* _DATA SECTION_
--------

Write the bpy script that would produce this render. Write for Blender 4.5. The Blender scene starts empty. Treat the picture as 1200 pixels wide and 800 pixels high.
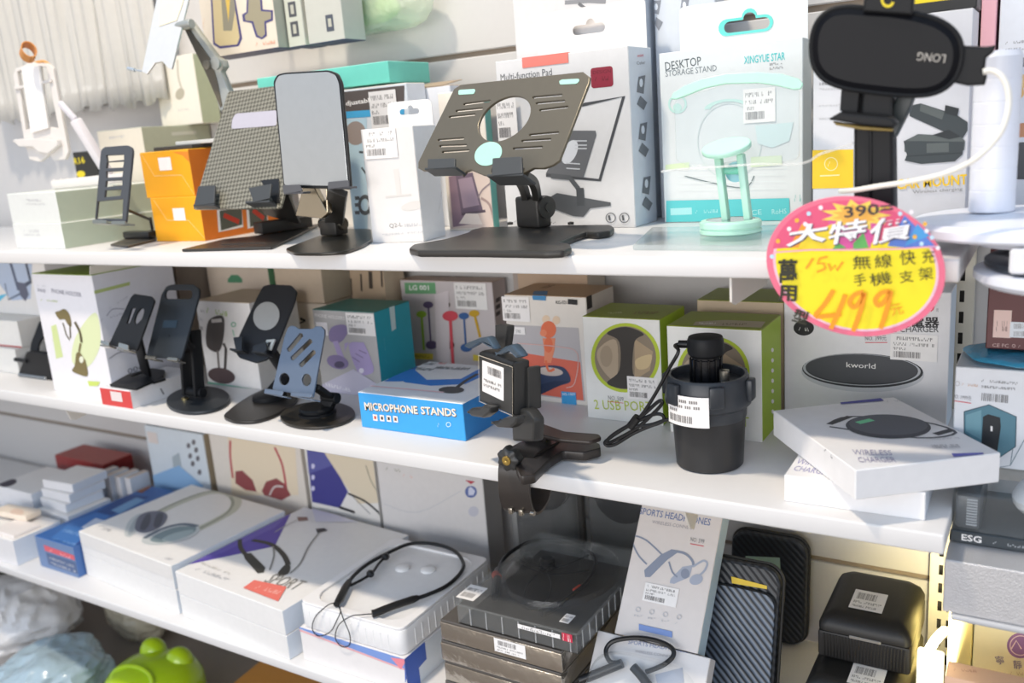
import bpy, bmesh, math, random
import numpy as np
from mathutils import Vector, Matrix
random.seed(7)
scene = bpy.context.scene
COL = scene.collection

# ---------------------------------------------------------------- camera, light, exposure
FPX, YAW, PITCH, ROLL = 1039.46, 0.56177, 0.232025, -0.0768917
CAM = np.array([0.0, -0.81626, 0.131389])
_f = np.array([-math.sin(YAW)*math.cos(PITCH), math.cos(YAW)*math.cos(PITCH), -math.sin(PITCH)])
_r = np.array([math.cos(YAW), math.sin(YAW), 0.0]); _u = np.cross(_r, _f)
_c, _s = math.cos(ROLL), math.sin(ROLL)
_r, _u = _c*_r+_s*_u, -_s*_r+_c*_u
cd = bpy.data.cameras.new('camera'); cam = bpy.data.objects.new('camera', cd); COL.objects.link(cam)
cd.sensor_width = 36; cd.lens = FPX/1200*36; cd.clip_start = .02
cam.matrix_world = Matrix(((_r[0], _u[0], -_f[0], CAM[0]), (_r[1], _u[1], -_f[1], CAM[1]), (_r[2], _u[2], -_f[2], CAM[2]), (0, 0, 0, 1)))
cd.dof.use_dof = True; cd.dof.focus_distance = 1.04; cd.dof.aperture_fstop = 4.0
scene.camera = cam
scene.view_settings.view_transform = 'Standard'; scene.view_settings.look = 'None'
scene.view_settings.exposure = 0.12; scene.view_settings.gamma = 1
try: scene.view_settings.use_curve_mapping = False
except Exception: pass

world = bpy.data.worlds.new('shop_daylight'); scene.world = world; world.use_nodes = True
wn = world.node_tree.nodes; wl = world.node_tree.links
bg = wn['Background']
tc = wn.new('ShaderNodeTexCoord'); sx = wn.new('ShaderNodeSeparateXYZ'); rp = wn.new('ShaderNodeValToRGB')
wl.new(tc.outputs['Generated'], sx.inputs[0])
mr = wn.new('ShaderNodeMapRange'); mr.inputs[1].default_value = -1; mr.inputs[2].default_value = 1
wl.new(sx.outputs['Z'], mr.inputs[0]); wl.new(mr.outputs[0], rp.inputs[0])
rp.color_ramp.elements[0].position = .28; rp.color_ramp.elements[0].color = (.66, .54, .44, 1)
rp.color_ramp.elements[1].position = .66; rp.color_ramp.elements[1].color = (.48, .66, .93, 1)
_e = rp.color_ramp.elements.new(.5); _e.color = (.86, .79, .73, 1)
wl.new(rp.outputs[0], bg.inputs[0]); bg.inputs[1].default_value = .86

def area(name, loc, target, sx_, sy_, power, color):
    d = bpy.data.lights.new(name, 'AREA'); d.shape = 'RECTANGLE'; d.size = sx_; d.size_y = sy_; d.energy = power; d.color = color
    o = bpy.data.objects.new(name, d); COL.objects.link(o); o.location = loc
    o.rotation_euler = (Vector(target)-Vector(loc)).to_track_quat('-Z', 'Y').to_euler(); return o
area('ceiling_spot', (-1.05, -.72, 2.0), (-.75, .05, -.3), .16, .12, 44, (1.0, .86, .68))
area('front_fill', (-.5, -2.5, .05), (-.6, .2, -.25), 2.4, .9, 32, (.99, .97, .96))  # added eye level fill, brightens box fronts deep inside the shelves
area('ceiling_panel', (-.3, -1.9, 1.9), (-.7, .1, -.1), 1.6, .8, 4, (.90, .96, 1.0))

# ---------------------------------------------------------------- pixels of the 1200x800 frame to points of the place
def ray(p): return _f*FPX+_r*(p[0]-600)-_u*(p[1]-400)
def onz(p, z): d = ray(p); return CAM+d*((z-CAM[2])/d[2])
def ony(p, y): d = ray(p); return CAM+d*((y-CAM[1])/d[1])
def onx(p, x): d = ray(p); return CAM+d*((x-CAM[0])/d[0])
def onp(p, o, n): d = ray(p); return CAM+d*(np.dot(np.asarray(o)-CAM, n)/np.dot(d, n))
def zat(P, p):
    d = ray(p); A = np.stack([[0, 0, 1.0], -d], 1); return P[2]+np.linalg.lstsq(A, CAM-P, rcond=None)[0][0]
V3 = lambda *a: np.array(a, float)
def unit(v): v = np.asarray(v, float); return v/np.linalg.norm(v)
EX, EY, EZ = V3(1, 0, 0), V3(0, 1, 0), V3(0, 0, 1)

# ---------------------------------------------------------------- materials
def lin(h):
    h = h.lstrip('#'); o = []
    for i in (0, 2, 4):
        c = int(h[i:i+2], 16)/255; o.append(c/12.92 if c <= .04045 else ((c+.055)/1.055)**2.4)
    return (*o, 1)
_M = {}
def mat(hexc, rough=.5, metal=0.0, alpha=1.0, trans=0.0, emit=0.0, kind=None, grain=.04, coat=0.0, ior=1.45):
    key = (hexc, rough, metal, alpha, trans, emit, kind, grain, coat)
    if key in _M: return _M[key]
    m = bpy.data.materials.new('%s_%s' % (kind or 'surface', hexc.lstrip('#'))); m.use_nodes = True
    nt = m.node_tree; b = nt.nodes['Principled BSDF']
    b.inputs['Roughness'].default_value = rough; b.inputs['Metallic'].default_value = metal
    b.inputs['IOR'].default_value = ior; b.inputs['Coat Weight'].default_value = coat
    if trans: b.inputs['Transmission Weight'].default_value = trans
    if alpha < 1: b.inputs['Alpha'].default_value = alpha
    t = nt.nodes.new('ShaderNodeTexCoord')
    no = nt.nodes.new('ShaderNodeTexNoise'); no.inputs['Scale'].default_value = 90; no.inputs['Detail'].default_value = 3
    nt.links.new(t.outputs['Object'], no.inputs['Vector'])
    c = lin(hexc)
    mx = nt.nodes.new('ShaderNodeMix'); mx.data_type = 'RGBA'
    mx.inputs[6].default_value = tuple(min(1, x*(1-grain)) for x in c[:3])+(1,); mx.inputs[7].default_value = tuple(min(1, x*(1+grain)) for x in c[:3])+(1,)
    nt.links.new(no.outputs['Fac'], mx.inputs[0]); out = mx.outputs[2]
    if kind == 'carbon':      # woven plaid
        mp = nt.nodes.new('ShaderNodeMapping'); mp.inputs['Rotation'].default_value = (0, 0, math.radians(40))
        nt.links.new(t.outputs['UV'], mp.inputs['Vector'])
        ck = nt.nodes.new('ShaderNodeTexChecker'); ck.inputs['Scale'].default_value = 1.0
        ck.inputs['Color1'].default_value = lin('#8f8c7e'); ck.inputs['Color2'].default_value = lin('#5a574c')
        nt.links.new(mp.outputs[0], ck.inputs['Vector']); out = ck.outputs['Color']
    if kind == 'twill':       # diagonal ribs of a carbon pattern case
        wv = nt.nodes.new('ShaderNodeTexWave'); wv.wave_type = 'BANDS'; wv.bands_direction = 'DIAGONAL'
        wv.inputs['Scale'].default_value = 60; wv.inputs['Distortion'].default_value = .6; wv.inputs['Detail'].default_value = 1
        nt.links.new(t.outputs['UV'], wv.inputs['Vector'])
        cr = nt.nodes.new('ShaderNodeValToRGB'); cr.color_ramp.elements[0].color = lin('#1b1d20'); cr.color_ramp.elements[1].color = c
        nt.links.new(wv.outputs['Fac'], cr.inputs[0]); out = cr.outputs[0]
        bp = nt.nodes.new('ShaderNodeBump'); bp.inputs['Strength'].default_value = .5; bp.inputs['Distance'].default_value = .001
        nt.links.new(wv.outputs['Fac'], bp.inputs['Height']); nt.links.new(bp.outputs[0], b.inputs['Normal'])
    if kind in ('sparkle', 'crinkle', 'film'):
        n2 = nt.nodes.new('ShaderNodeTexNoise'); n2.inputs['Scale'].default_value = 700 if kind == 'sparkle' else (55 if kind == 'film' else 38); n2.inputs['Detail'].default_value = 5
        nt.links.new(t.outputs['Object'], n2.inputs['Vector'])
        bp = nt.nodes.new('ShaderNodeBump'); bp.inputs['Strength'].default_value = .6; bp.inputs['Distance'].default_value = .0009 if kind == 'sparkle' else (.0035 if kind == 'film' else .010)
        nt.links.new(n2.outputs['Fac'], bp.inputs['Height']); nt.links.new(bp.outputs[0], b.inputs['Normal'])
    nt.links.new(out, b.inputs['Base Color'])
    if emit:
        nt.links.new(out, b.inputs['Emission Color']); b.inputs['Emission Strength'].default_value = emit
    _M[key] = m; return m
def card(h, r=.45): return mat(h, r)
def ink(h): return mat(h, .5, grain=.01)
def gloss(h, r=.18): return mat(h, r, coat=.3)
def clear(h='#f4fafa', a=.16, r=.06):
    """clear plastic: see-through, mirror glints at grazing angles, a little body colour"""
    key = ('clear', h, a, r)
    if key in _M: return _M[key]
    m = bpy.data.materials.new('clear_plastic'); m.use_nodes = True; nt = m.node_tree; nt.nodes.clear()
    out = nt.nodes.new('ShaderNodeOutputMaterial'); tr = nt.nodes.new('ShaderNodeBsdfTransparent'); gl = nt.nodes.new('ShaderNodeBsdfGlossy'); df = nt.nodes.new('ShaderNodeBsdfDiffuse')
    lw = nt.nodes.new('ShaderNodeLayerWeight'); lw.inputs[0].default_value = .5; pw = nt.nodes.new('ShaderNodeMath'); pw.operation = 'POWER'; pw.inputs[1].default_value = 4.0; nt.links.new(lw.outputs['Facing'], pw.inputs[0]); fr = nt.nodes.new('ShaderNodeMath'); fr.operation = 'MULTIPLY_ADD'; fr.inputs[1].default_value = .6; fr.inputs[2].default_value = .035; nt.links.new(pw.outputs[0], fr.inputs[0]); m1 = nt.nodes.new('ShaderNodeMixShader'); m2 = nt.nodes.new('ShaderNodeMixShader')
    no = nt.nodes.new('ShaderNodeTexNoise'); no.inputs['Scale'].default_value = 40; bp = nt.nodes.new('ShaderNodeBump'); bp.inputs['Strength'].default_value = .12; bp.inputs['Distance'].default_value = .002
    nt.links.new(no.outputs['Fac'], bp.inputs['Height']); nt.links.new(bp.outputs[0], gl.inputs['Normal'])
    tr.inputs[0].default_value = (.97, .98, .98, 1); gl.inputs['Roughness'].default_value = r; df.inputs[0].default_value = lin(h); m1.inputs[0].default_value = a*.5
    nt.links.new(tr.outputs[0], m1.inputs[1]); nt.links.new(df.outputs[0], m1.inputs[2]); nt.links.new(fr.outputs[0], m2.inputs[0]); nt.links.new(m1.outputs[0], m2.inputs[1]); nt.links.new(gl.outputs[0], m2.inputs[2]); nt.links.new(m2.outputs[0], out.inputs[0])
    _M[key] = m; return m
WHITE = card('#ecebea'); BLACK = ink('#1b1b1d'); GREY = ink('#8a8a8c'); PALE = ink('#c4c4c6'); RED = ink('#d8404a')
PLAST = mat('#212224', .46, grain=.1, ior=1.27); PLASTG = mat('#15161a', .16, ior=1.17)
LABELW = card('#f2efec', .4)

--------

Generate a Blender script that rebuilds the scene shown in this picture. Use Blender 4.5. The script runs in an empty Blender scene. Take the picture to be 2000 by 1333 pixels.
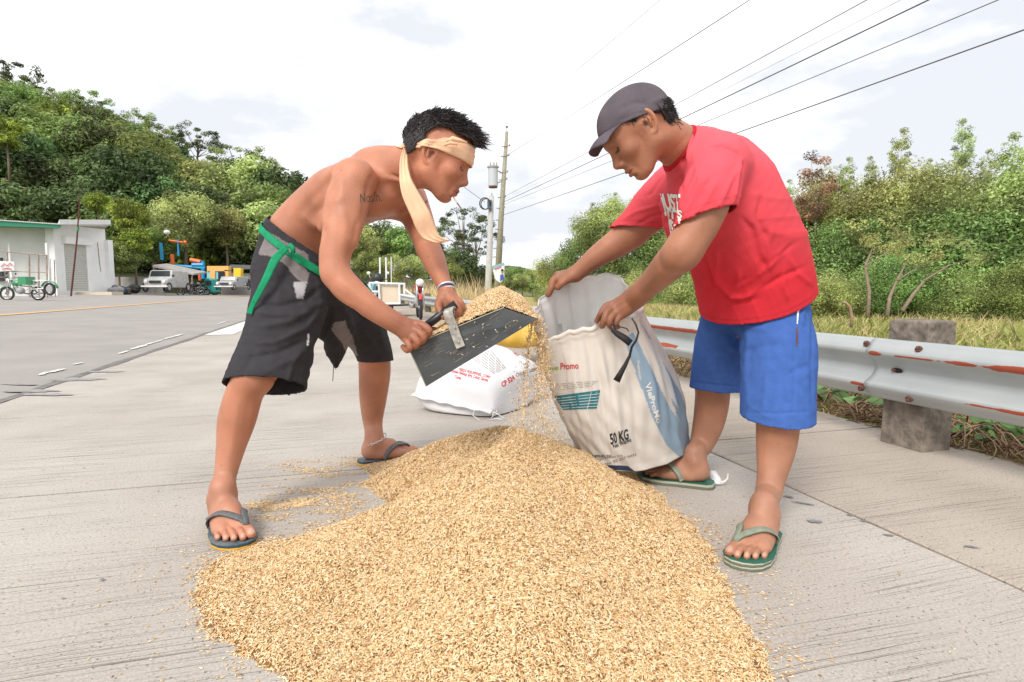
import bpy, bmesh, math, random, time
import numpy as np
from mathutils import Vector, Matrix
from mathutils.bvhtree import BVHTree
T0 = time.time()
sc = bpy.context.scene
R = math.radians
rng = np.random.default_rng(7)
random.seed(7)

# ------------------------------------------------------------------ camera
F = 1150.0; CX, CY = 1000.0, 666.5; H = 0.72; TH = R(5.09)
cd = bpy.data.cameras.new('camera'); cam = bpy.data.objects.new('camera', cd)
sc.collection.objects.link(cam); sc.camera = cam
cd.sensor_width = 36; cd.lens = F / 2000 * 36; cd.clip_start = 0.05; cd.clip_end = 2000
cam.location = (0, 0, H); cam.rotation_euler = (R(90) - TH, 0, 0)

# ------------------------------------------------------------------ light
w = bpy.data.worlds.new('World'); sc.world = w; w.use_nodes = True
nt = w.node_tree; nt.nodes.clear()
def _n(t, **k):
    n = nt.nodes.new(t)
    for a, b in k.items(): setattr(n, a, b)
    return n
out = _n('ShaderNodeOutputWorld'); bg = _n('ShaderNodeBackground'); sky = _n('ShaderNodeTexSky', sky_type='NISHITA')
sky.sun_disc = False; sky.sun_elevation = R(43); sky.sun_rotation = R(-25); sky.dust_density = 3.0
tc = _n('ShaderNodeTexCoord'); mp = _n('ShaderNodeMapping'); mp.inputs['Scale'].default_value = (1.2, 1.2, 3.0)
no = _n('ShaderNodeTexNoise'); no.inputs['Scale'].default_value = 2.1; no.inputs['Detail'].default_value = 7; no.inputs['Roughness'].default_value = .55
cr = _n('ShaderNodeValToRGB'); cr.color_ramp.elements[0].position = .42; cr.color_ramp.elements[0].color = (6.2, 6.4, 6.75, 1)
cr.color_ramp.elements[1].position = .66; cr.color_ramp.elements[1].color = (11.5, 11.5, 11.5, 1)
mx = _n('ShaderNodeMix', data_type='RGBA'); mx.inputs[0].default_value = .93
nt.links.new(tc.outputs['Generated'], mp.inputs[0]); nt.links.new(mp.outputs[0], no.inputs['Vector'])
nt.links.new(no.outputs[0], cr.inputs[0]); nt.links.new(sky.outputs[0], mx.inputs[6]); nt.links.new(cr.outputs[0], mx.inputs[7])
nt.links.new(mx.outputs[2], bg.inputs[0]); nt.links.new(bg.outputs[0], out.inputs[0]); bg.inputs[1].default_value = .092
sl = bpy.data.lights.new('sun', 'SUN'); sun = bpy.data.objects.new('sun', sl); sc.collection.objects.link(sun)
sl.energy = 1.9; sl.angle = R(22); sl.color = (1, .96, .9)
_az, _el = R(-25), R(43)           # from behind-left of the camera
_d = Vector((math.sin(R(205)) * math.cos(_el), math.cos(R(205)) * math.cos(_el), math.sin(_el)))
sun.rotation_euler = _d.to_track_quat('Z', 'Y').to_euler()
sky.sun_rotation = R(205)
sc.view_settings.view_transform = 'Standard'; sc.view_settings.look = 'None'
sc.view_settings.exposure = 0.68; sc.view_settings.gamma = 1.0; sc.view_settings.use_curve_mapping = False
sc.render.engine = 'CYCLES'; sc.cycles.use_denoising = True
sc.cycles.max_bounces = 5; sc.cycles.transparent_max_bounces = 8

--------

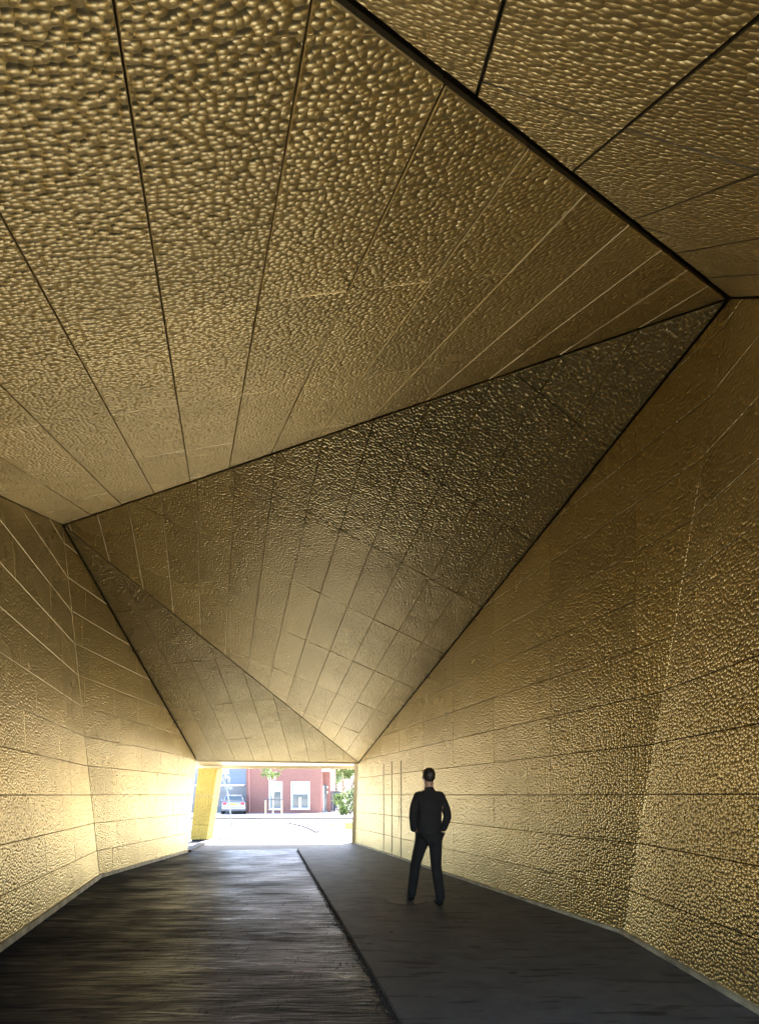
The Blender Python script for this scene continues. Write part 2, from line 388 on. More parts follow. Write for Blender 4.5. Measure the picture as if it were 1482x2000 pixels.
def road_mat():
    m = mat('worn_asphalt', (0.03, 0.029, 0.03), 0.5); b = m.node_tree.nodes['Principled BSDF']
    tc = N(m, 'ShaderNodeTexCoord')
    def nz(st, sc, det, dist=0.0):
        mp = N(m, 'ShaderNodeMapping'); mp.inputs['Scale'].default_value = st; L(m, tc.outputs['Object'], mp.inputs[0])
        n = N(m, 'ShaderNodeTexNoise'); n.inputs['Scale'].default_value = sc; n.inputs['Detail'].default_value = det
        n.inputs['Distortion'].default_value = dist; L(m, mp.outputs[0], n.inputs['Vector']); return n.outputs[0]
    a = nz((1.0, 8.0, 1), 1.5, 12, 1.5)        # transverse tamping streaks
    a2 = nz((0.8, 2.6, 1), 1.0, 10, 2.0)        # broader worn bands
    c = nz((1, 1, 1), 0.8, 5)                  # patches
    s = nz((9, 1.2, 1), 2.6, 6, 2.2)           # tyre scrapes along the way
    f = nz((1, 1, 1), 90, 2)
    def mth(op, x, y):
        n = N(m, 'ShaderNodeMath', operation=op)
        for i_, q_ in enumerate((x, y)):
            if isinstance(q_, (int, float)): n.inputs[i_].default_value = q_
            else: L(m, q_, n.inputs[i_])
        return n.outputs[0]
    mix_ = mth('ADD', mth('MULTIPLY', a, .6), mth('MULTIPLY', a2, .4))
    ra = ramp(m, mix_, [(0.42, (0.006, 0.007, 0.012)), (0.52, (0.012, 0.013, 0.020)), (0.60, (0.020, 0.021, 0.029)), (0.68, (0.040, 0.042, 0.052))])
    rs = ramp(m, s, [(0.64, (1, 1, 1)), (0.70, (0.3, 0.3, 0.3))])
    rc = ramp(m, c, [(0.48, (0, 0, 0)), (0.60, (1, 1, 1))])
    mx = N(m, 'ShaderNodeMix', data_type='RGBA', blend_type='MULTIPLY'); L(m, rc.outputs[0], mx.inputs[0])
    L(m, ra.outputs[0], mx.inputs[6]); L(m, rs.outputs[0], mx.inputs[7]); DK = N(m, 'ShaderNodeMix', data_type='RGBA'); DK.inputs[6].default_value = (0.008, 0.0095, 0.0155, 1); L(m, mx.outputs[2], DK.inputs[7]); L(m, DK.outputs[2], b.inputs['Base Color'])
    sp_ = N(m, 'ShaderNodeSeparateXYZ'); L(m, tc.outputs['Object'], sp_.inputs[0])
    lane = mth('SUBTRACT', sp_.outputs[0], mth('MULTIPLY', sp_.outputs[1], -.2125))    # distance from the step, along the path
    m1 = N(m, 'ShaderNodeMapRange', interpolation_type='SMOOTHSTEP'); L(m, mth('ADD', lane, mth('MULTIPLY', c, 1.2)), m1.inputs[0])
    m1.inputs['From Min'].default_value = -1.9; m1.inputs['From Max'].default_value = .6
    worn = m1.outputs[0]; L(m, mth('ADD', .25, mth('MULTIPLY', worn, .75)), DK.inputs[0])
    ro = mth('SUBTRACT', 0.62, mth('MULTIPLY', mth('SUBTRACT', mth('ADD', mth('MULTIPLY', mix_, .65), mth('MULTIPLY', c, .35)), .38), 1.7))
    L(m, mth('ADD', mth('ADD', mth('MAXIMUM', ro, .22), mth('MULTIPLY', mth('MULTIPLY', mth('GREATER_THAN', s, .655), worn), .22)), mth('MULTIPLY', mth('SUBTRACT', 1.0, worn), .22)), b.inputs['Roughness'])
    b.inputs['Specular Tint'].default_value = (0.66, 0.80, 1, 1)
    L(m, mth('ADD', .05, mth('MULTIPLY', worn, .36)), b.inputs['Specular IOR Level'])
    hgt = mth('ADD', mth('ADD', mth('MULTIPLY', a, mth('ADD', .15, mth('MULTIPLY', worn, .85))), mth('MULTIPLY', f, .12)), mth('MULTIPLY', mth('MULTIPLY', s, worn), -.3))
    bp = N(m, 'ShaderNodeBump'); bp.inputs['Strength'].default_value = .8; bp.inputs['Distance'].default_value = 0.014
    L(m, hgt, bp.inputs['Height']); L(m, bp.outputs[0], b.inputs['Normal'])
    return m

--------

* _REQUIREMENT_
Can you give again only the lines between the one containing "Write the bpy" and the one containing "COL = scene.collection", counting both, exactly as they appear and without any pictures?

* _OUTPUT OF THE EXERCISE_
Write the bpy script that would produce this render. Write for Blender 4.5. The Blender scene starts empty. Treat the picture as 1200 pixels wide and 800 pixels high.
import bpy, bmesh, math, random
import numpy as np
from mathutils import Vector, Matrix
random.seed(7)
scene = bpy.context.scene
COL = scene.collection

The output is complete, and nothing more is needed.